A menos, claro, que Obama decida no participar en la Cumbre de las Américas, en cuyo caso el evento en el que Panamá pone tanto empeño se vería sin duda muy empañado. Por el momento Estados Unidos no ha dicho que no va a ir. Se ha limitado a recordarle a Panamá a través del Departamento de Estado que “la Cumbre de 2001 acordó una cláusula democrática que pone condiciones relacionadas con la democracia y los derechos humanos”. El propio Kerry y la vicepresidenta y canciller panameña han tenido ocasión, durante una visita de esta última a Washington recientemente, de expresar en persona los puntos de vista respectivos. No hay que olvidar que Kerry fue, como senador y como presidente de la Comisión de Relaciones Exteriores del Senado, un crítico frontal de Cuba y de los países gobernados por el populismo autoritario antes de asumir la Secretaría de Estado.
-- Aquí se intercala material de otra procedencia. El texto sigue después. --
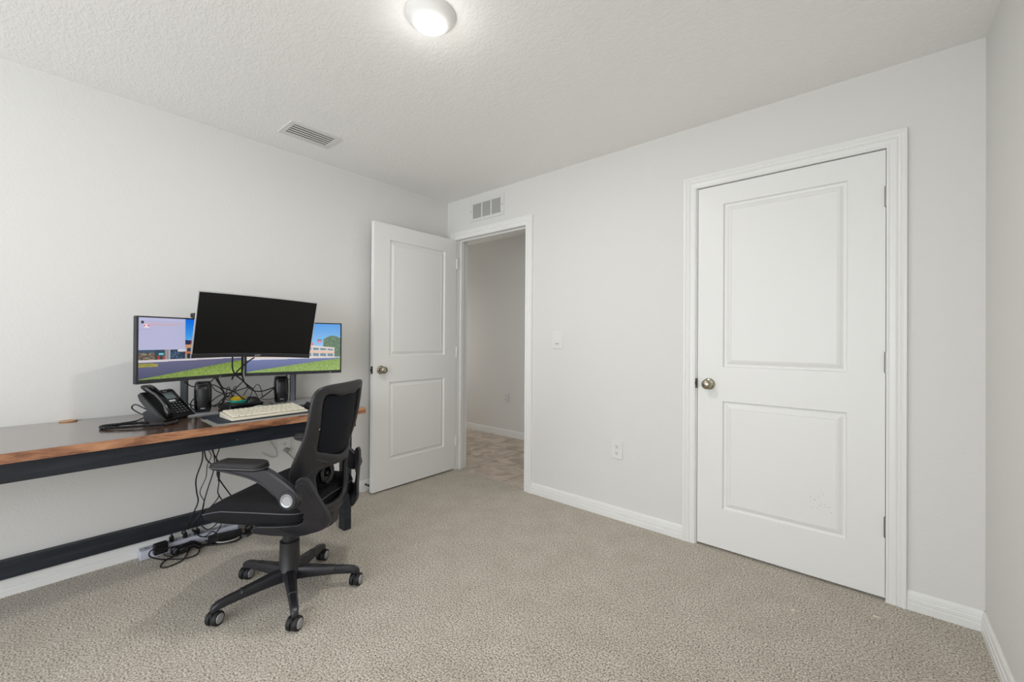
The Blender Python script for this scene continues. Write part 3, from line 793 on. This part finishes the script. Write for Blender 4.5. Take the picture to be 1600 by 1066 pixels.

Por ahora el forcejeo continúa en privado para tratar de influir en la organización del evento en los aspectos relacionados con Cuba. No está claro todavía si Obama irá y si, aceptando la inevitabilidad de la participación cubana, pondrá condiciones para evitarle al gobierno estadounidense la incomodidad de otro viaje en la cápsula del tiempo, esta vez con bastante más ruido de motores aun que en 2012. Ya Obama se ha encontrado con Raúl Castro en público, como el mundo entero atestiguó con ocasión de los funerales de Nelson Mandela en Sudáfrica. Pero esta vez es más complicado: no se trata de un encuentro protocolar inesperado y sin relación con un evento enmarcado por una documentación oficial que condicione la participación. Aceptar sin más que Cuba participe implicaría reducir a letra muerta todos los documentos oficiales de la Cumbre de las Américas desde su inauguración en los años 90 y en cierta forma desdecirse de una política exterior oficial.
Para entonces Obama deberá lidiar con un Congreso aun más hostil que el actual, emanado de los comicios de noviembre de este año, dar pretextos a los republicanos (y algunos demócratas activos en lo de Cuba) para seguir erosionando su posición doméstica puede ser un factor disuasorio. En el otro lado de la balanza estará la condición de pato rengo del mandatario, ya libre de todo compromiso electoral y por tanto con menos presión para evitar pagar precios políticos por sus decisiones. Así que, como dicen por ahí, por ahora lo más seguro es que quién sabe.